Samsung says its new TVs will adapt to ambient lighting

Mike Wheatley

Samsung Electronics says its 2021 TV lineup will be able to display better HDR10+ content thanks to a new feature that’s able to calibrate the picture in response to ambient light.


The HDR10+ Adaptive feature was announced this week and deals with the problem of watching TV in brightly lit rooms. Most living rooms are unable to keep out all of the sunlight during the daytime, and indeed many people desire some level of visibility so they can multitask while watching their favourite movies or shows.

Samsung said its new TVs will be able to calibrate the picture settings when playing HDR10+ content, automatically generating the best possible image on screen according to how much ambient light there is. HDR10+ is Samsung’s favoured High Dynamic Range format, an alternative to the Dolby Vision format that most other TV brands have adopted.

"The HDR10+ Adaptive feature supports dynamic scene-by-scene optimization [...] and can now adjust to any room lighting condition, further enhancing the HDR experience,” Samsung said in a press release. “This feature utilizes the TV’s light sensor and ensures that the screen brings to life the creative intent without any loss of details or contrast."

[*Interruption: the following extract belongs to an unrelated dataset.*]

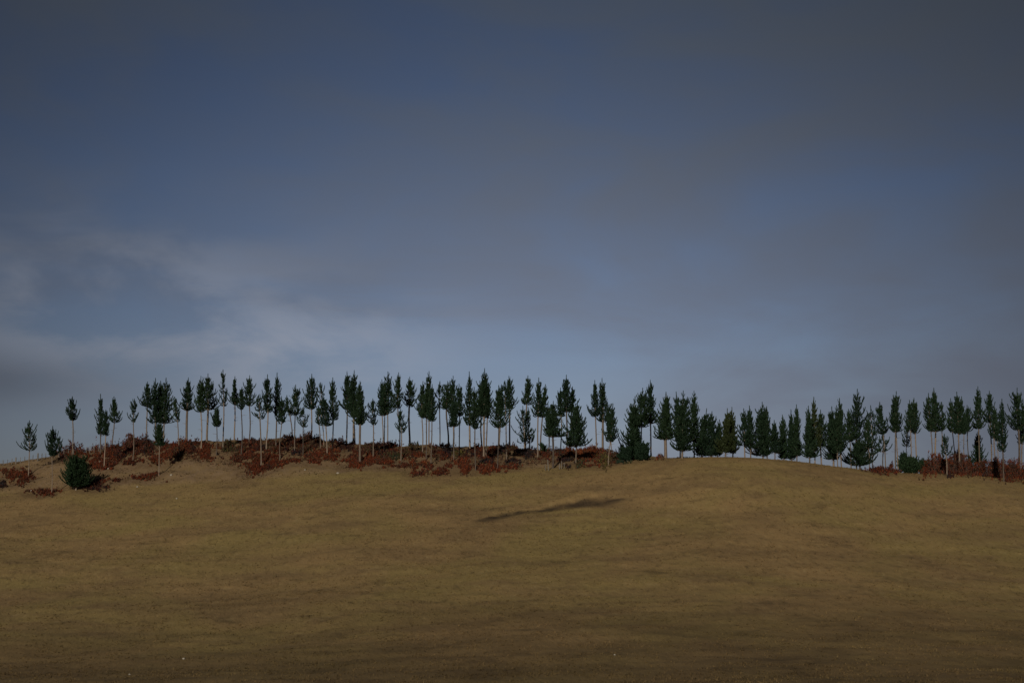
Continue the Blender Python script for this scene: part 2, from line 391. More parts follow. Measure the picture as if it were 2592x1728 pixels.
STY = dict(  # widest height, bottom fullness, density, branches per metre, upsweep, inner fill, taper exponent
    n=(0.26, 0.62, 80, 6.2, 1.00, 44, 1.15), o=(0.24, 0.55, 66, 4.6, 1.0, 10, 1.05), w=(0.32, 0.38, 78, 6.5, 1.6, 30, 0.95),
    s=(0.30, 0.68, 78, 6.6, 0.95, 40, 1.12), d=(0.25, 0.75, 82, 8.0, 0.85, 95, 1.05), b=(0.42, 0.64, 85, 13.0, 0.8, 200, 0.42))
def crown_geometry(H, Rm, style, rng):
    wide, bot, dens, bpm, sweep, fill, taper = STY[style]
    taper = taper * (0.70 + 0.75 * rng.random()); wide = wide * (0.6 + 0.8 * rng.random())
    Rm = Rm * 1.18
    nb = max(16, int(H * bpm * (0.60 + 0.42 * Rm)))
    whorl = 0.62 + 0.30 * rng.random(); wq = 0.86 if style != 'b' else 0.3
    s = ((np.arange(nb) + rng.random(nb)) / nb) ** 1.12 * 0.88
    s = np.clip((np.round(s * H / whorl) * whorl / H) * wq + s * (1 - wq), 0.02, 0.82)
    f1, p1, a1 = 1.2 + 1.8 * rng.random(), rng.random() * 6.28, (0.10 + 0.32 * rng.random()) * (style != 'b')
    def prof(s):
        lo = bot + (1 - bot) * np.sin(np.clip(s / wide, 0, 1) * np.pi / 2)
        hi = (1 - np.clip((s - wide) / (1 - wide), 0, 1)) ** taper * 0.97 + 0.03
        return np.where(s < wide, lo, hi) * (1 + a1 * np.sin(s * H * f1 + p1) * (s < 0.85))   # tiers and waists
    lob = rng.random(6) * 0.85 + 0.50                             # fuller and barer sides
    ang = np.arange(nb) * 2.39996 + rng.normal(0, 0.4, nb)
    def lobes(a): return np.interp((a / (2 * np.pi) * 6) % 6, np.arange(7), np.r_[lob, lob[0]])
    rt = Rm * prof(s) * lobes(ang) * (0.52 + 0.68 * rng.random(nb) ** 0.8)
    if style != 'b' and rng.random() < 0.5:                       # a side thinned by wind or breakage
        gs, ga = 0.15 + 0.5 * rng.random(), rng.random() * 6.28
        hole = (np.abs(s - gs) < 0.12) & (np.cos(ang - ga) > 0.1)
        rt = np.where(hole, rt * 0.45, rt)
    rt = np.clip(rt, 0.12, Rm * 1.12)
    zt = s * H
    rise = (0.20 + 0.42 * rt) * sweep
    z0 = np.maximum(zt - rise, -0.10)
    ca, sa = np.cos(ang), np.sin(ang)
    cand = (0.12 + 0.80 * rng.random(nb) ** 1.4) * min(1.25, 0.35 + 0.65 * sweep) * (0.75 + 0.25 * Rm)    # end shoots of unequal length
    out = (0.15 + 0.45 * rng.random(nb)) * (1 - 0.55 * s) / max(1.0, sweep)                              # leaning outwards, less so near the top
    ztip = np.minimum(zt + cand, H * 0.89)
    P0 = np.stack([0 * rt, 0 * rt, z0], 1)
    P1 = np.stack([ca * rt * 0.90, sa * rt * 0.90, z0 + 0.35 * rise], 1)
    r2_ = rt + cand * out
    P2 = np.stack([ca * r2_, sa * r2_, ztip], 1)
    tt = 0.40 + 0.35 * rng.random((nb, 1))
    Q0 = (1 - tt) ** 2 * P0 + 2 * tt * (1 - tt) * P1 + tt * tt * P2
    lat = np.stack([-sa, ca, 0 * ca], 1) * rng.choice([-1, 1], (nb, 1)) * (0.15 + 0.35 * rng.random((nb, 1))) * (0.4 + 0.6 * np.minimum(rt[:, None], 1.5))
    Q2 = Q0 + lat + np.array([0, 0, 1]) * (0.15 + 0.50 * rng.random((nb, 1))) * min(1.0, 0.5 + 0.5 * sweep)
    Q2[:, 2] = np.minimum(Q2[:, 2], H * 0.88)
    Q1 = Q0 + lat * 0.8 + np.array([0, 0, 0.05])
    tri = [needles_on(P0, P1, P2, dens, rng, 0.25, 0.19, 0.050, 0.65), needles_on(Q0, Q1, Q2, dens * 0.8, rng, 0.05, 0.17, 0.046, 0.65)]
    # leader, rival leaders and the short candles round the foot of each
    heads = [(0.0, 0.0, H, 1.0)]
    for _ in range(int(rng.choice([0, 1, 2, 3], p=[.25, .35, .25, .15])) if style != 'b' else 4):
        a = rng.random() * 6.28; rr = Rm * (0.22 + 0.30 * rng.random())
        heads.append((math.cos(a) * rr, math.sin(a) * rr, H * (0.70 + 0.18 * rng.random()), 0.75))
    for hx, hy, hz, hs in heads:
        k = 5; la = rng.random(k) * 6.28; ln = min(1.9, 0.29 * H) * hs * (0.62 + 0.45 * rng.random())
        l0 = np.array([[hx * 0.6, hy * 0.6, hz - ln * 1.2]]); l2 = np.array([[hx, hy, hz]])
        lz = hz - ln * (0.40 + 0.60 * rng.random(k))
        K0 = np.stack([hx + 0 * la, hy + 0 * la, lz - 0.15], 1); K1 = K0 + np.stack([np.cos(la) * .22, np.sin(la) * .22, 0 * la + .06], 1)
        K2 = K0 + np.stack([np.cos(la) * .27, np.sin(la) * .27, 0.30 + 0.25 * rng.random(k)], 1)
        tri += [needles_on(l0, np.array([[hx, hy, hz - ln * 0.6]]), l2, 120, rng, 0.0, 0.18, 0.055, 0.6), needles_on(K0, K1, K2, 60, rng, 0.1, 0.13, 0.045, 0.6)]
    nf = int(fill * H * (0.3 + 0.7 * Rm))
    if nf:
        s2 = rng.random(nf) * 0.74; a2 = rng.random(nf) * 6.28; r2 = Rm * prof(s2) * np.sqrt(rng.random(nf)) * (0.58 if style != 'b' else 0.72) * lobes(a2)
        c = np.stack([np.cos(a2) * r2, np.sin(a2) * r2, s2 * H], 1)
        tri.append(needles_on(c, c + [0, 0, .05], c + rng.normal(0, .12, (nf, 3)) + [0, 0, .22], 10, rng, 0, 0.24, 0.065))
    T = np.concatenate(tri)
    return T, (P0, P1, P2)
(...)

HDR10+ has a smaller catalogue of supported content than Dolby Vision, but it is available for all 4K HDR titles on Amazon Prime Video.

Samsung said HDR10+ Adaptive will come to its future QLED TVs. It’s safe to assume that it’s talking about its entire 2021 QLED TV range, though we’ll have to wait until next month for confirmation. It didn’t say anything about the feature being made available on its older models. What it did say is that HDR10+ Adaptive will also work with Filmmaker Mode, which is a picture setting that eliminates motion smoothing and other image processing for film buffs who want to watch movies as their creator intended.

Some TVs that support Dolby Vision already enjoy similar functionality thanks to the launch of Dolby Vision IQ on some LG Electronics and Panasonic TVs last year. Dolby Vision IQ works in the same way as HDR10+ Adaptive, using sensors to measure the ambient light in a room so the brightness and contrast can be optimised for those conditions.

The only downside to this news is that it means Samsung isn’t giving up on the HDR10+ format any time soon. Some might have hoped that the company would switch to the more popular Dolby Vision format, but today’s announcement suggests that won’t be happening this year.

It remains to be seen if this technology will be expanded beyond dynamic HDR formats and auto-calibrate the picture settings for any kind content that’s being shown on screen.